Nanyang Girls’ High School

“Working with like-minded colleagues to design programmes and provide opportunities for our students to cultivate their own voice gives me purpose as a teacher of English.”

“Inspired by a visit to UWCSEA where I saw how students were reading a range of literary texts as they prepared for their individual oral commentary, I worked with two other colleagues to adapt that task so as to encourage our students to engage in an English Literature Oral Assessment that would require them to participate in a conversation about their literature text. This mode of assessment has been found to be thrilling and fulfilling for our students. Strategies that help to excite and engage our students keep me going!”

Junior College and Centralised Institute Category

Ms Lim Yin-Shin

Hwa Chong Institution

“I keep to two tenets about teaching: to always have the overall well-being of the student at heart, and to always make learning meaningful. Teaching is about impacting lives, and I find it important to centre the reason for our teaching and for students’ learning on the development of the person. Students work and learn better when they believe that their learning has value.
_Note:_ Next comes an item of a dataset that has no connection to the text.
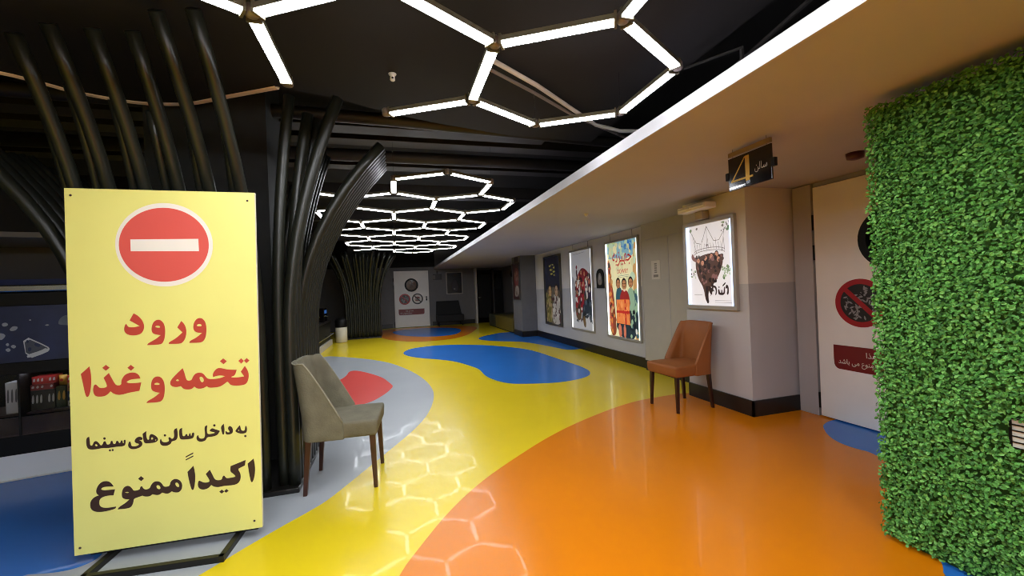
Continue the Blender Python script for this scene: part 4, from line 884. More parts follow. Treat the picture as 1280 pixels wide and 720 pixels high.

When students discover that what they are learning has meaning in today’s world, they are more engaged and motivated to strengthen their skills.”

“I enjoy teaching General Paper because it is about getting youths to make sense of the world, in a critical and reflective manner. I hope that as they explore various issues, they gain a deeper understanding of and are able to articulate why these issues matter, and want to make a difference to society beyond the school, in the future.”